Untuk diketahui, pada dasarnya penyelenggara jasa telekomunikasi wajib merahasiakan data pelanggan. Hal ini tegas diatur Pasal 4 ayat (2) huruf b dari Peraturan Menteri Kominfo No 23/M.KOMINFO/10/2005 tentang Registrasi terhadap Pelanggan Jasa Telekomunikasi. Sedangkan Pasal 5 ayat (4) menyebutkan, bahwa dikecualikan dari ketentuan ayat (3) penyelenggara jasa telekomunikasi wajib menyerahkan identitas pelanggan jasa telekomunikasi pra bayar sebagaimana dimaksud dalam Pasal 3 ayat (2) atas permintaan:

 

(a) Jaksa Agung dan atau Kepala Kepolisian Republik Indonesia untuk proses peradilan tindak pidana terkait; (b) Menteri yang membidangi telekomunikasi untuk keperluan kebijakan di bidang telekomunikasi; (c) Penyidik untuk proses peradilan tindak pidana tertentu lainnya sesuai dengan peraturan perundang-undangan yang berlaku.

 

Ketentuan tersebut mengacu pada UU No 36 Tahun 1999, Pasal 42 ayat (1) yang menyebutkan bahwa penyelenggara jasa telekomunikasi wajib merahasiakan informasi yang dikirim dan atau diterima oleh pelanggan jasa telekomunikasi melalui jaringan telekomunikasi dan atau jasa telekomunikasi yang diselenggarakannya.

 

BI sendiri telah membuat peraturan tegas terkait hal ini.
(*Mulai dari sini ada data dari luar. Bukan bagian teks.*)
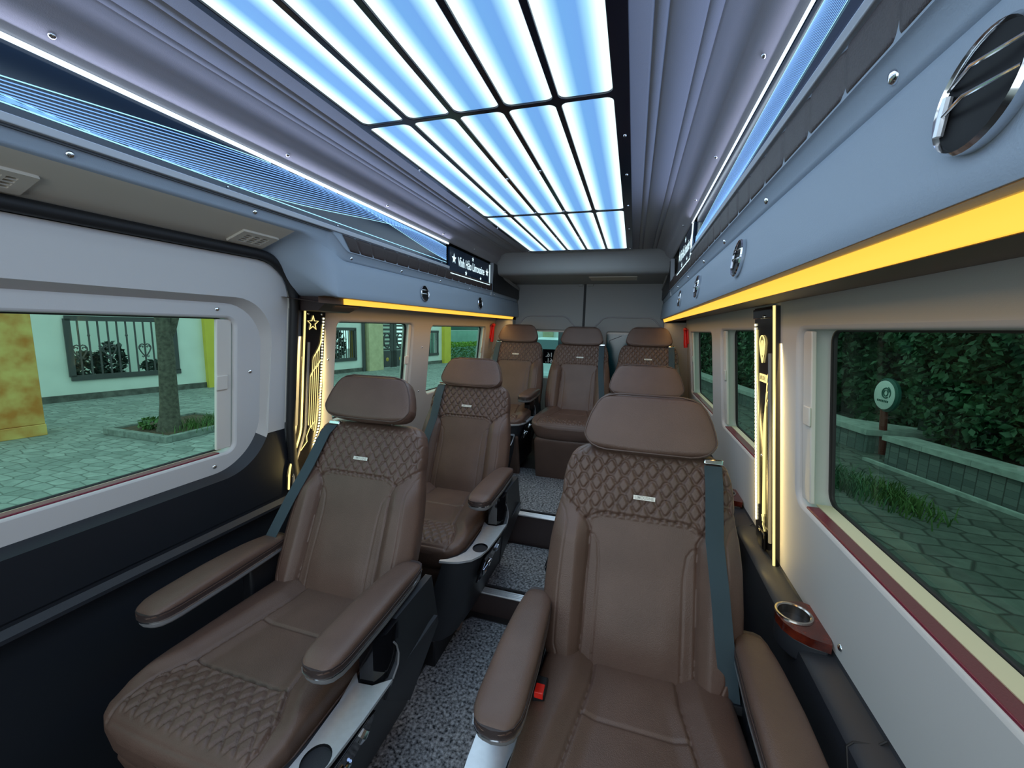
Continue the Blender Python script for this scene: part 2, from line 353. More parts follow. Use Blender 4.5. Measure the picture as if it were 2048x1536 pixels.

Melalui PBI No 7/6/PB/2005 tentang Transparansi Produk dan Pengguna Data Pribadi Nasabah, BI menyediakan sanksi terhadap bank yang melakukan praktik penawaran KTA melalui SMS.

 

Bukan itu saja, induk perbankan nasional ini juga telah meluncurkan Nomor pengaduan SMS spam tawaran KTA. Nasabah bisa melaporkan kepada BI di nomor 085888509797. Menurut Humas BI, Difi A Johansyah, sebagian besar yang melakukan praktik penawaran KTA melalui SMS adalah bank asing.